A recent study by the Federal Reserve Bank of New York found that Fairfield County is the most unequal place in America when it comes to income.

The report shows that in general most unequal places tend to be large urban areas and the New York-Northern New Jersey region is home to some of the most and least unequal places in the country. But the study ranked Fairfield County as the most unequal metropolitan area in the nation in both 1980 and 2015.

The top wage earners in Fairfield County were receiving almost six times more than the bottom earners in 1980. By 2015, it was almost nine times as much.

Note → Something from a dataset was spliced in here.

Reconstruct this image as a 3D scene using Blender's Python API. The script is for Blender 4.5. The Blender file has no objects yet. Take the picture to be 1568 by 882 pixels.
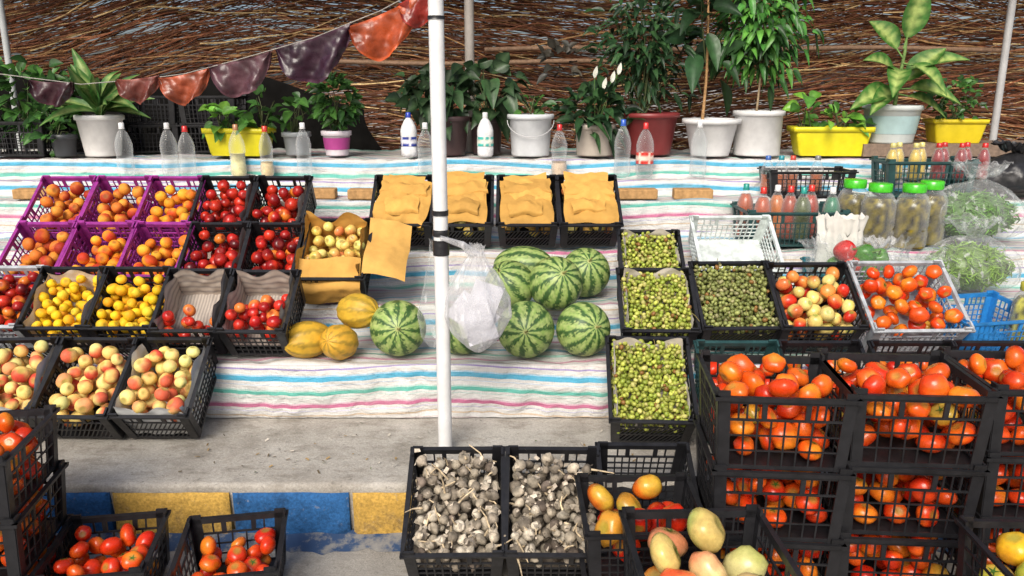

“Three key factors drive differences in wage inequality across metropolitan areas: differences in the local demand for skilled and unskilled workers; urban agglomeration economies, which tend to favor higher-skilled workers; and the migration of skilled workers between locations,” Jaison Abel and Richard Deitz wrote.

Before the pair released their report in October, new U.S. Census data also showed that the gap between rich and poor in the United States is the largest it’s been since the Census Bureau started monitoring income inequality more than 50 years ago.

Technological growth and globalization have stimulated the economy in places like San Francisco and New York, and that has increased the demand and wages for skilled workers, according to the report.

These same influences have dampened the economy in places like Detroit, where international competition and automation have displaced low-skill workers and decreased wages in general. The wage gap in these areas is lower, according to the report.

Pete Gioia, economic advisor to the Connecticut Business and Industry Association, acknowledged that Fairfield County is one of the wealthiest in the United States, partly because of the number of financial service specialists. He said that he did not observe anything about the workers in the county at the lower end of the wage gap that differentiated them from other lower-end workers in the Northeast — the highly skilled were getting paid more because of the industrial mix, he added. He said that the wage gap was unlikely to be remedied in Fairfield County.

“Automation may help boost low-end wages but at the cost of fewer workers,” he said.

He said there was still a big gap in other parts of Connecticut as well, but less than Fairfield because there are more jobs in manufacturing professions and fewer in high-end financial services.

Sal Luciano, president of the AFL-CIO, has said that “Connecticut has the third-highest income inequality in the nation, exacerbated by a tax system that protects wealth at the top and blocks access to prosperity for the working poor and what’s left of the middle class. The top 1% of Connecticut residents make 37.2 times more than the bottom 99%.”

But resolving income inequality won’t be easy.

Recently, Ray Dalio, founder of Bridgewater Associates, and Paul Tudor Jones, founder of Tudor Investment Corp., called for the reform of capitalism to combat income inequality.

The Courant reported on the comments, which were made at the Greenwich Economic Forum.

“We have not made capitalism work for the average person,” Dalio said on Nov. 5. “Capital stays where they like capitalism. And capitalism needs to be fixed. And if you don’t fix it, you’re going to have a revolution. And then you’re also going to chase the capitalists away.”

The Connecticut General Assembly over the years has tried with little success to change the tax structure in a way that gets the wealthiest to pay more.

The Center on Budget and Policy Priorities advocated for Connecticut to institute a 2% capital gains surcharge on residents with incomes above $500,000, but Gov. Ned Lamont, a wealthy businessman from Greenwich, opposed the proposal.

Elizabeth McNichol, a senior fellow with the center, said it would reduce inequality and improve the state’s upside-down tax system.

“Taxes on the highest incomes can generate substantial revenue for public investments that boost a state’s productivity in the long run, evidence suggests, without harming economic growth in the short term,” McNichols wrote in May.

The state income tax rates have not been increased over the past four years. The top rate for Connecticut residents making more than $500,000 a year was last raised to 6.99% in 2015. That’s the same rate the wealthiest currently pay on their capital gains.